**THE INPUT:**
........
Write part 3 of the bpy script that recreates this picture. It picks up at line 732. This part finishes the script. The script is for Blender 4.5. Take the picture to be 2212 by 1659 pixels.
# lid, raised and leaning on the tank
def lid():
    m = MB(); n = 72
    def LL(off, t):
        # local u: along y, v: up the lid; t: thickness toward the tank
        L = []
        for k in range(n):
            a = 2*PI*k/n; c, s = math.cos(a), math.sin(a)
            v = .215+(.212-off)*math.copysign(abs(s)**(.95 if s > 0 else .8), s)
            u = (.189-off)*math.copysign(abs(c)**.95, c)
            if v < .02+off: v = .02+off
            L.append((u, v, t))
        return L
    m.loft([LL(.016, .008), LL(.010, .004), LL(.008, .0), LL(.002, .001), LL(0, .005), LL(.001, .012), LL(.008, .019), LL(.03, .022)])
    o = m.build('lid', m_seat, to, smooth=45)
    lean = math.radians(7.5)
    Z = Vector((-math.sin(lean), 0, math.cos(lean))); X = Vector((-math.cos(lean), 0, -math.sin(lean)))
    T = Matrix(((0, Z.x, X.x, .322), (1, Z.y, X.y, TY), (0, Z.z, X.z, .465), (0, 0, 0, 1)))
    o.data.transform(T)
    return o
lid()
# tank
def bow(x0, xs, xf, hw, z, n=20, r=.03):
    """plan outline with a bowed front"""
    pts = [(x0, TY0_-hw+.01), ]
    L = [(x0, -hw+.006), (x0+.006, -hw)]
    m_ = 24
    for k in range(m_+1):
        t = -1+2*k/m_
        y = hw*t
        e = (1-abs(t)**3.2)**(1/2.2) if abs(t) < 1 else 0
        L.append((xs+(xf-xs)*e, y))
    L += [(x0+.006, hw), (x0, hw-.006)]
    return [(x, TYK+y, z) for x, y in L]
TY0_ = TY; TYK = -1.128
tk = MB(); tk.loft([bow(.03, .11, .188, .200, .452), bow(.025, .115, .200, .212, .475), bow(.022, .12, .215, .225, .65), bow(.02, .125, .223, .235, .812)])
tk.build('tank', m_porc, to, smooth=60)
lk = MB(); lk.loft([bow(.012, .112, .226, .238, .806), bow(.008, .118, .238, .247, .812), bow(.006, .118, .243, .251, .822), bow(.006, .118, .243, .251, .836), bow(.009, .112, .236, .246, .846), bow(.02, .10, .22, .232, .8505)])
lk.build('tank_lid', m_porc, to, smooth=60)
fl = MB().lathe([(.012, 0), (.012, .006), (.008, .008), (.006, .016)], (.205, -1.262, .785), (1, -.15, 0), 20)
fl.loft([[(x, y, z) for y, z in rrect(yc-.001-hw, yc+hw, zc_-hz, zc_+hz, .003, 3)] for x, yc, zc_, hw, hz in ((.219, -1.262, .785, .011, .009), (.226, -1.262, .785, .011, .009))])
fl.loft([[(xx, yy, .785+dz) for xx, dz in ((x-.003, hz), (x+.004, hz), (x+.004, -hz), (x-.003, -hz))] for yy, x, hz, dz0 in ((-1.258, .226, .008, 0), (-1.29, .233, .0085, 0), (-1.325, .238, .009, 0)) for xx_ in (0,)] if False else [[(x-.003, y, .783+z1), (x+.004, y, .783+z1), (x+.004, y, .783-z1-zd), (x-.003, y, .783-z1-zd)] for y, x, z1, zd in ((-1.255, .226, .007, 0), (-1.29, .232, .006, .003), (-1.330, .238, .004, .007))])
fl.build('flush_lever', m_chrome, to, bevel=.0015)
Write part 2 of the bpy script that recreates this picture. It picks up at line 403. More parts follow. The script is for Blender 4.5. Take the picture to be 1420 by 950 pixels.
........
**PROBLEM STATEMENT:**
Retype the listing exactly, in full.

**ANSWER TO THE PROBLEM:**
Write part 3 of the bpy script that recreates this picture. It picks up at line 732. This part finishes the script. The script is for Blender 4.5. Take the picture to be 2212 by 1659 pixels.
# lid, raised and leaning on the tank
def lid():
    m = MB(); n = 72
    def LL(off, t):
        # local u: along y, v: up the lid; t: thickness toward the tank
        L = []
        for k in range(n):
            a = 2*PI*k/n; c, s = math.cos(a), math.sin(a)
            v = .215+(.212-off)*math.copysign(abs(s)**(.95 if s > 0 else .8), s)
            u = (.189-off)*math.copysign(abs(c)**.95, c)
            if v < .02+off: v = .02+off
            L.append((u, v, t))
        return L
    m.loft([LL(.016, .008), LL(.010, .004), LL(.008, .0), LL(.002, .001), LL(0, .005), LL(.001, .012), LL(.008, .019), LL(.03, .022)])
    o = m.build('lid', m_seat, to, smooth=45)
    lean = math.radians(7.5)
    Z = Vector((-math.sin(lean), 0, math.cos(lean))); X = Vector((-math.cos(lean), 0, -math.sin(lean)))
    T = Matrix(((0, Z.x, X.x, .322), (1, Z.y, X.y, TY), (0, Z.z, X.z, .465), (0, 0, 0, 1)))
    o.data.transform(T)
    return o
lid()
# tank
def bow(x0, xs, xf, hw, z, n=20, r=.03):
    """plan outline with a bowed front"""
    pts = [(x0, TY0_-hw+.01), ]
    L = [(x0, -hw+.006), (x0+.006, -hw)]
    m_ = 24
    for k in range(m_+1):
        t = -1+2*k/m_
        y = hw*t
        e = (1-abs(t)**3.2)**(1/2.2) if abs(t) < 1 else 0
        L.append((xs+(xf-xs)*e, y))
    L += [(x0+.006, hw), (x0, hw-.006)]
    return [(x, TYK+y, z) for x, y in L]
TY0_ = TY; TYK = -1.128
tk = MB(); tk.loft([bow(.03, .11, .188, .200, .452), bow(.025, .115, .200, .212, .475), bow(.022, .12, .215, .225, .65), bow(.02, .125, .223, .235, .812)])
tk.build('tank', m_porc, to, smooth=60)
lk = MB(); lk.loft([bow(.012, .112, .226, .238, .806), bow(.008, .118, .238, .247, .812), bow(.006, .118, .243, .251, .822), bow(.006, .118, .243, .251, .836), bow(.009, .112, .236, .246, .846), bow(.02, .10, .22, .232, .8505)])
lk.build('tank_lid', m_porc, to, smooth=60)
fl = MB().lathe([(.012, 0), (.012, .006), (.008, .008), (.006, .016)], (.205, -1.262, .785), (1, -.15, 0), 20)
fl.loft([[(x, y, z) for y, z in rrect(yc-.001-hw, yc+hw, zc_-hz, zc_+hz, .003, 3)] for x, yc, zc_, hw, hz in ((.219, -1.262, .785, .011, .009), (.226, -1.262, .785, .011, .009))])
fl.loft([[(xx, yy, .785+dz) for xx, dz in ((x-.003, hz), (x+.004, hz), (x+.004, -hz), (x-.003, -hz))] for yy, x, hz, dz0 in ((-1.258, .226, .008, 0), (-1.29, .233, .0085, 0), (-1.325, .238, .009, 0)) for xx_ in (0,)] if False else [[(x-.003, y, .783+z1), (x+.004, y, .783+z1), (x+.004, y, .783-z1-zd), (x-.003, y, .783-z1-zd)] for y, x, z1, zd in ((-1.255, .226, .007, 0), (-1.29, .232, .006, .003), (-1.330, .238, .004, .007))])
fl.build('flush_lever', m_chrome, to, bevel=.0015)
Write part 2 of the bpy script that recreates this picture. It picks up at line 403. More parts follow. The script is for Blender 4.5. Take the picture to be 1420 by 950 pixels.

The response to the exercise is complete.